I kindly disagree, because through each scenario it should be easily identifiable which case is the hate crime (HINT: S2).
Yeah, I know that there was a clearly identifiable hate crime in one of your examples. I wasn't denying that.
Perhaps I should have thrown in the premise "each scenario pans out in the exact same fashion, a man walks up to another at an atm, takes his money, and then kills the being who was just robbed". That way you can say that in the end, the crime itself is exactly the same.
I assumed that's what you had in mind.
This way, it should be extremely obvious that I was indeed trying to show that mental states are important, specifically because each case carries different legal consequences for the robber/victim.
Carries different legal consequences or
should carry different legal consequences? Those are two different questions and I take the latter to be the question we're discussing in this thread, and I'm denying that hate crimes should carry different legal consequences.

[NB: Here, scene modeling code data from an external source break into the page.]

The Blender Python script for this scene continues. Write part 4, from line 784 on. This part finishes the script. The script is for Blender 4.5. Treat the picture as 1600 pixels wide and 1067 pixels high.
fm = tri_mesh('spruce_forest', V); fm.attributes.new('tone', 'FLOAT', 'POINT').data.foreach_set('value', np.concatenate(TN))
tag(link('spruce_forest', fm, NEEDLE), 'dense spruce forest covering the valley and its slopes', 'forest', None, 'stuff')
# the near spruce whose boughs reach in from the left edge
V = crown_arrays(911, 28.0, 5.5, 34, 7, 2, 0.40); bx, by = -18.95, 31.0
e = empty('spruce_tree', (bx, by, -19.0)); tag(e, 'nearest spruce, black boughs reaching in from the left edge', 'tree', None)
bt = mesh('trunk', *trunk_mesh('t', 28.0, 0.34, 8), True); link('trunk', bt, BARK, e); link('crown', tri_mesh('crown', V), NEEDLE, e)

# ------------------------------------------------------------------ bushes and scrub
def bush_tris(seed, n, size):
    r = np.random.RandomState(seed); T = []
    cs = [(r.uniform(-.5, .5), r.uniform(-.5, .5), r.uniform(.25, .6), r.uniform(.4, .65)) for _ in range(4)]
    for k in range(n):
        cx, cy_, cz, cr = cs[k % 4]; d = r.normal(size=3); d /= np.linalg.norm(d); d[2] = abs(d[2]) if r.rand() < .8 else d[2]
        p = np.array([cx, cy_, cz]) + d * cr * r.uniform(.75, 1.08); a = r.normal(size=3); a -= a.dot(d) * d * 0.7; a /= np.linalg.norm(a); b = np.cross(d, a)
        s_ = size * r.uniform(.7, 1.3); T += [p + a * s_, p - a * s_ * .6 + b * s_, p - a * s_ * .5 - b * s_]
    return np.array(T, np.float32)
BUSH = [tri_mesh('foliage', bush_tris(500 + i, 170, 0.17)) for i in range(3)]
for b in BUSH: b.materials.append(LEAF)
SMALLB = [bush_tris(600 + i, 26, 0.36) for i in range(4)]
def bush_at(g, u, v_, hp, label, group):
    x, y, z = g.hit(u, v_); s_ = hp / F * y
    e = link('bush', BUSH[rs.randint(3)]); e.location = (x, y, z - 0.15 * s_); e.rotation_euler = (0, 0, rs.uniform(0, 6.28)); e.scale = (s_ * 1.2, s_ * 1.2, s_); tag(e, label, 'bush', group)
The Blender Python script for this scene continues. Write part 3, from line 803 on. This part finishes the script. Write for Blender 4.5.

We have to remember that yes, someone got the royal shaft end of the deal, but the murder.death.kill man is still a human being, and must be tried according to the differentiated facts.
I understand that mental states should be regarded as relevant in some way when prosecuting a crime. Clearly somebody's mental state should be taken into account when we're assigning moral responsibility (blameworthiness). Your examples only showed that mental states are relevant to assigning moral responsibility. They were designed to show the relevance of mental states in categorizing crimes, but they don't show
exactly what you apparently want them to show. Let's look at the examples again:
S1: guy shoots other guy accidentally.
S2: guy shoots other guy intentionally and has a racist motive for doing so.
S3: guy is insane and shoots other guy.
Your examples clearly run together two completely different issues. The first issue is whether the guy who shot the other guy is morally responsible for his action. The other issue is whether the guy's racist motive in S2 is relevant to what we ought to charge him with. You made the cases different in a way that
clearly demonstrates how a criminal's mental state is relevant to how treat what they've done, but the way in which it is clearly relevant does not support the case for hate crime legislation. In S2 the guy is clearly morally responsible for his action regardless of whether or not he had a racist motive. In S1 it's less clear that he's morally responsible because according to the scenario he shot the other guy accidentally. In S3 it's even less clear that the guy is morally responsible for his action since he is insane. But what do these differences have to do with the issue of hate crimes? Your examples are a rhetorical trick. What you've done is contrast the cases in two different ways. In S1 and S3 the shooter's mental state is such that his moral responsibility for the crime is unclear. In S2 the shooter's mental state is such that he is clearly morally responsible for the crime
and his crime was also racially motivated. But that's deceptive; you're getting us to think that racial motivation is relevant to how we treat a crime by contrasting the cases in such a way that we do find the shooter's mental state relevant in all three cases, but not because there was racial motivation in one of the cases. The reason we find his mental state relevant in all three cases is because in two of the cases it's not clear that he's morally responsible for his action whereas in one of the cases he clearly is morally responsible (solely because his action was intentional in that case) and in that latter case you've conveniently added in the feature that he was racially motivated. A more honest set of examples would be the following:
S2: guy intentionally shoots other guy and his action was racially motivated.
S2*: guy intentionally shoots other guy and his action was
not racially motivated.
But the above examples would not have had the effect you wanted to get out of your examples, because we would have looked at them and said "Yeah, we know that there are cases like this. So what? The relevance of that fact is precisely what we're arguing about."